**WHAT NEEDS TO BE DONE:**
Which lines run from the first one up to and including the one with "COL = S.collection"? Print exactly those.

**SUPPLIED MATERIAL:**
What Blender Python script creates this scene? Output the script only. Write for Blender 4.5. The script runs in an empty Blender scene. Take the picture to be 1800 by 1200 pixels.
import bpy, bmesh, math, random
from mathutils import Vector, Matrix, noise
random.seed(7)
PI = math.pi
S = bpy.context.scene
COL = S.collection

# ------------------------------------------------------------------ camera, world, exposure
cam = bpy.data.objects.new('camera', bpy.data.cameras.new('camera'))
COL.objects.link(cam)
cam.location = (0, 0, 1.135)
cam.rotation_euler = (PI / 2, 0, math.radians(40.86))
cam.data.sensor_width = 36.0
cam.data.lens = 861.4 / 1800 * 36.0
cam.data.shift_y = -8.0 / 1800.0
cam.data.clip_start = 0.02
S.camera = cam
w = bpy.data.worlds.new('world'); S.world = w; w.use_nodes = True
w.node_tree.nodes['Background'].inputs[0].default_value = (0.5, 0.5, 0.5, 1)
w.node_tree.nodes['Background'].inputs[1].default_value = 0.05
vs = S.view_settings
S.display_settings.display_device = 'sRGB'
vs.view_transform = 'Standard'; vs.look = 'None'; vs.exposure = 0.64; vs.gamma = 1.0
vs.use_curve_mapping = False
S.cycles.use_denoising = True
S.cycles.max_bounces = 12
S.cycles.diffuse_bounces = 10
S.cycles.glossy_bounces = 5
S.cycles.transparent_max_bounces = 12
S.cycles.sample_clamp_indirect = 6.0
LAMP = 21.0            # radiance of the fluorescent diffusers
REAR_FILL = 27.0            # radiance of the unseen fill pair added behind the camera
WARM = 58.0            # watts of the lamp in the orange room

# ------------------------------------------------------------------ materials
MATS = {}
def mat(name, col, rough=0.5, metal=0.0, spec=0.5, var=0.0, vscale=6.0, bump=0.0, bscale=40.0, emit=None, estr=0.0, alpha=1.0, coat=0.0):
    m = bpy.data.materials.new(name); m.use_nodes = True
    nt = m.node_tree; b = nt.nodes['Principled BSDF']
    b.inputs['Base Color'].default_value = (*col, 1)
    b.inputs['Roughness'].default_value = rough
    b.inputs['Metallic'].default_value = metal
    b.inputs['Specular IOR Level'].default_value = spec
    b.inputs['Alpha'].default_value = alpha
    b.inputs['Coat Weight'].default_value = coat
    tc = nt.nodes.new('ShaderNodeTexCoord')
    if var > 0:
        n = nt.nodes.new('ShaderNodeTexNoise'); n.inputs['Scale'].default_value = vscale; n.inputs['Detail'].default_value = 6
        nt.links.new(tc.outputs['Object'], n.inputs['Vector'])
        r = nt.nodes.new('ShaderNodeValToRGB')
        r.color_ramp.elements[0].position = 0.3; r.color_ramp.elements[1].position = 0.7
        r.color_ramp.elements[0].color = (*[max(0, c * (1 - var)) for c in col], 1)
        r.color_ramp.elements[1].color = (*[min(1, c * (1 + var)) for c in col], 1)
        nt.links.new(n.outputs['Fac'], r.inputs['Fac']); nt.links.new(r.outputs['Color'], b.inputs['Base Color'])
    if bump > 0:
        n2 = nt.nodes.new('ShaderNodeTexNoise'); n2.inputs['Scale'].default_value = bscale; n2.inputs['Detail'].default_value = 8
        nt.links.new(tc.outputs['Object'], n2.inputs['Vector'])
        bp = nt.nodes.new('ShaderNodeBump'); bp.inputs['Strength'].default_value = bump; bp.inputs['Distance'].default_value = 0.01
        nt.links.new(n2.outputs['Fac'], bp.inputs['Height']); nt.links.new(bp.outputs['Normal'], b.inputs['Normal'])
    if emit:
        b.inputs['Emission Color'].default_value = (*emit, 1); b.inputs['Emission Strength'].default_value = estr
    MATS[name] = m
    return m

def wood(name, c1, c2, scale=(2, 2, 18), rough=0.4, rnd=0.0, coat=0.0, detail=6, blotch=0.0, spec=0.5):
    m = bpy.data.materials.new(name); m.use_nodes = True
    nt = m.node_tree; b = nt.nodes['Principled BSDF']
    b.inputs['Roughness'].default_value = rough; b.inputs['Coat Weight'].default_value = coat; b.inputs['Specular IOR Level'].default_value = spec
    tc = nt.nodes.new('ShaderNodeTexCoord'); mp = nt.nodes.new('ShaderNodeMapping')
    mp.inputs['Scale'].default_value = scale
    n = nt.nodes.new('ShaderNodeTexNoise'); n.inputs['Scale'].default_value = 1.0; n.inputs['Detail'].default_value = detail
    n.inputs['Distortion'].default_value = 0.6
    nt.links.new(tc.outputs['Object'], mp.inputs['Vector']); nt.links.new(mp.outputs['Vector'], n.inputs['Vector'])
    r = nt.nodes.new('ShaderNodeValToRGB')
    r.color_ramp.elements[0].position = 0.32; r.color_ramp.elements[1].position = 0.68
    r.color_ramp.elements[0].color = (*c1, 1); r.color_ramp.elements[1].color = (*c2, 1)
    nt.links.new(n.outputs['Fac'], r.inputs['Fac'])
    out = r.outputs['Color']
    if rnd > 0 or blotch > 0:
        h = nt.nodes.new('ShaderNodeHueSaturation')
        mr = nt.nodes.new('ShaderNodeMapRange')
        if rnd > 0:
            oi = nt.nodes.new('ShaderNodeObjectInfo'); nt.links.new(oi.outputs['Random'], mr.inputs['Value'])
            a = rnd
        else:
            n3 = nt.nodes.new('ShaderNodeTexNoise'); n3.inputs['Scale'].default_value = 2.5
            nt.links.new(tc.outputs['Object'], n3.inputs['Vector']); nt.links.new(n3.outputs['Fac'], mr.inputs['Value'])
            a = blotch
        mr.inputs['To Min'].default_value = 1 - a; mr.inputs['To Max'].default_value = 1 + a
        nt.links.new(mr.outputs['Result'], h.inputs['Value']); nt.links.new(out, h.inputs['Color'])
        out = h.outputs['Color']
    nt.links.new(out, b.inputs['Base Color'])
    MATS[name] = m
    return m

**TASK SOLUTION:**
What Blender Python script creates this scene? Output the script only. Write for Blender 4.5. The script runs in an empty Blender scene. Take the picture to be 1800 by 1200 pixels.
import bpy, bmesh, math, random
from mathutils import Vector, Matrix, noise
random.seed(7)
PI = math.pi
S = bpy.context.scene
COL = S.collection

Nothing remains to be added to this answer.